(begin)
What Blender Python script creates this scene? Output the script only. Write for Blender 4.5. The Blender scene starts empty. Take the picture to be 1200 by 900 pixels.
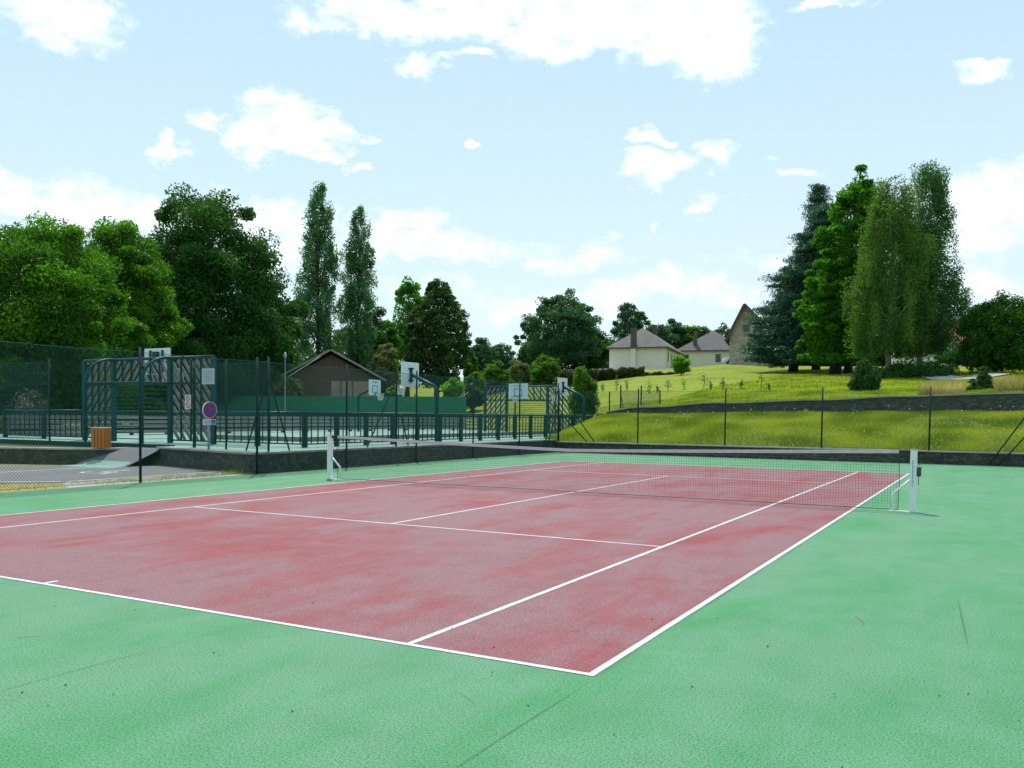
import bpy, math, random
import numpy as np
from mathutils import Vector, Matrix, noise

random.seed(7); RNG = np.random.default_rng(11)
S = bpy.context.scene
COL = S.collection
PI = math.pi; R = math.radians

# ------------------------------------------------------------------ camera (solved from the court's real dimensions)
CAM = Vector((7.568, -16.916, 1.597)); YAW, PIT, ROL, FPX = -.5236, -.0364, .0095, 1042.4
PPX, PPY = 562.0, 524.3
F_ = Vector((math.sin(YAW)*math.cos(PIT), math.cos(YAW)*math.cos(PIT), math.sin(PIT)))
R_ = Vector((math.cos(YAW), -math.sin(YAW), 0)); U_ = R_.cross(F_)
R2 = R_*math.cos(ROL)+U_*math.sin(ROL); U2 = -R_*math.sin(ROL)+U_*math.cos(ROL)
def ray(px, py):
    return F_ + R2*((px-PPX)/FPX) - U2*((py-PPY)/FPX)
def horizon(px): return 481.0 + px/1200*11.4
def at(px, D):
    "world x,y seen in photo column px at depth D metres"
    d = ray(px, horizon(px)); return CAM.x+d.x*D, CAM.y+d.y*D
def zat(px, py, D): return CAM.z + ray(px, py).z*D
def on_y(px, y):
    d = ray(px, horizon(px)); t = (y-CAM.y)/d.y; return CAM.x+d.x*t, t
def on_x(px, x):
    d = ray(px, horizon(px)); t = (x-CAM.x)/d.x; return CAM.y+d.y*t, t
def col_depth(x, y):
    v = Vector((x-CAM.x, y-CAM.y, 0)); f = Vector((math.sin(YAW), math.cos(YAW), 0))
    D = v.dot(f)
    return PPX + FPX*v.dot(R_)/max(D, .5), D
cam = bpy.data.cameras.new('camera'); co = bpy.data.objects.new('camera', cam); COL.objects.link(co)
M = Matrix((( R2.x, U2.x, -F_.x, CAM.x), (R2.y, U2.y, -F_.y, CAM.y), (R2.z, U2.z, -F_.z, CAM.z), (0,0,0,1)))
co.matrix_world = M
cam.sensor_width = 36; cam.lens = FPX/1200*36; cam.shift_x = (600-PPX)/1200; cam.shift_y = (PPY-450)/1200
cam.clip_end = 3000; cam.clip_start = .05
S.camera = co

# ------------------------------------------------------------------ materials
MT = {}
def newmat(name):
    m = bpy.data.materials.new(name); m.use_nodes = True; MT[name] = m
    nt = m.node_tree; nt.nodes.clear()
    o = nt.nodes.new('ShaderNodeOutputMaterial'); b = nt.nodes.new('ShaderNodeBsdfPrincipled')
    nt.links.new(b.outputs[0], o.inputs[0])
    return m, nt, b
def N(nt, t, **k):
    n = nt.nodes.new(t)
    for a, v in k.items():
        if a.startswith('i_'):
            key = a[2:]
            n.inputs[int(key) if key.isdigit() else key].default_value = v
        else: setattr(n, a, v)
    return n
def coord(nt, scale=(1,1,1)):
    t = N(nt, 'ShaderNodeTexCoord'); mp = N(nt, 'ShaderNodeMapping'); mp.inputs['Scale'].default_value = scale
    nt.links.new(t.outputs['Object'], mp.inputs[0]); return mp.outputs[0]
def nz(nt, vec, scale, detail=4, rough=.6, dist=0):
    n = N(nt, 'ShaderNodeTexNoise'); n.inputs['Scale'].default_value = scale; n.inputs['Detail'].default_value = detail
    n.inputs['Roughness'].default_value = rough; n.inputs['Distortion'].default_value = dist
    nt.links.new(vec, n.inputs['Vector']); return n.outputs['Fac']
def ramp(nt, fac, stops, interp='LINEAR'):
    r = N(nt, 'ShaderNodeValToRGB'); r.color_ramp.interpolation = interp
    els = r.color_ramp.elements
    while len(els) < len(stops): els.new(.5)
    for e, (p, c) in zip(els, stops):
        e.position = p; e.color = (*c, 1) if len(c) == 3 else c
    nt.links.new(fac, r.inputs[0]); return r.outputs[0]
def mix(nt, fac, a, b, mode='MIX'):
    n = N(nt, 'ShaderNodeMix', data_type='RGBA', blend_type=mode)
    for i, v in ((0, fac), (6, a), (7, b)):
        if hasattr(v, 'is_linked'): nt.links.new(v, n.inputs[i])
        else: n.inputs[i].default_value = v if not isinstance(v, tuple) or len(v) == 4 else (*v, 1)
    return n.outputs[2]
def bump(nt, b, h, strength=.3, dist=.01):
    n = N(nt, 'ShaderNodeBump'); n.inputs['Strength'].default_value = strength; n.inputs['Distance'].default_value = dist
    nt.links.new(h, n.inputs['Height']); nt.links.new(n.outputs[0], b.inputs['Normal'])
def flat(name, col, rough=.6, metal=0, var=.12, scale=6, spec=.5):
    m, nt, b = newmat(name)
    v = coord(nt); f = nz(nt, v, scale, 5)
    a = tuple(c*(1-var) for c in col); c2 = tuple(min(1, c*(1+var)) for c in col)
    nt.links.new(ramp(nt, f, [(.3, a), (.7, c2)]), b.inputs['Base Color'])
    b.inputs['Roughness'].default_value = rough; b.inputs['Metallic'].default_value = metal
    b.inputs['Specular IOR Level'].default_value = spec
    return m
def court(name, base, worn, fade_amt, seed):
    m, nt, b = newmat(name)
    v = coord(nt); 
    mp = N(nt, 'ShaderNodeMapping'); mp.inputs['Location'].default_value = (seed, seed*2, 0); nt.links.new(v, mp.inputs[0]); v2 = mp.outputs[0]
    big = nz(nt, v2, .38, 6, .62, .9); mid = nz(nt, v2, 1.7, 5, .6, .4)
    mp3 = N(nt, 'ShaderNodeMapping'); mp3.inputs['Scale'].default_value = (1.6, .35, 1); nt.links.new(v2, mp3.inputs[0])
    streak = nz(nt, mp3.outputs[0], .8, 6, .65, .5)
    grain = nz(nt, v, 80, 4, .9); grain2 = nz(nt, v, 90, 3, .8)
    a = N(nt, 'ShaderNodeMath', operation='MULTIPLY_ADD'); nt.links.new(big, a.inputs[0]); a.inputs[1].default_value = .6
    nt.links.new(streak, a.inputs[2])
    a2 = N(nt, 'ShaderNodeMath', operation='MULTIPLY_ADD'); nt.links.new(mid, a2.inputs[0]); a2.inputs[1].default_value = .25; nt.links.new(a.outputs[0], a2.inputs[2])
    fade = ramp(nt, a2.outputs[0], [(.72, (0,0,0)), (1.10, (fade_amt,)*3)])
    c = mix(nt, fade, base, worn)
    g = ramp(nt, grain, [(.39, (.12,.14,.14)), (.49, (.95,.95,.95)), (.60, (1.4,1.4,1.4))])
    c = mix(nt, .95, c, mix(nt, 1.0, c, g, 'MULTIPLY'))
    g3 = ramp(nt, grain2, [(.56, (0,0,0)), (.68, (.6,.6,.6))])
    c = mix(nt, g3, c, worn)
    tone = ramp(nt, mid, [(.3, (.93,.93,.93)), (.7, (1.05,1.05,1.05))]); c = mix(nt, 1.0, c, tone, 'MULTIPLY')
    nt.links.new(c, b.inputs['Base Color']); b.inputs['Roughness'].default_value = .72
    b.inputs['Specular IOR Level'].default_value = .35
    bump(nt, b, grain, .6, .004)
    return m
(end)
-- DIRECTIVE --
Transcribe the opening line of the listing above, please, and every line after it through the line with "PI = math.pi; R = math.radians", word for word, without pictures.

-- EXERCISE OUTPUT --
What Blender Python script creates this scene? Output the script only. Write for Blender 4.5. The Blender scene starts empty. Take the picture to be 1200 by 900 pixels.
import bpy, math, random
import numpy as np
from mathutils import Vector, Matrix, noise

random.seed(7); RNG = np.random.default_rng(11)
S = bpy.context.scene
COL = S.collection
PI = math.pi; R = math.radians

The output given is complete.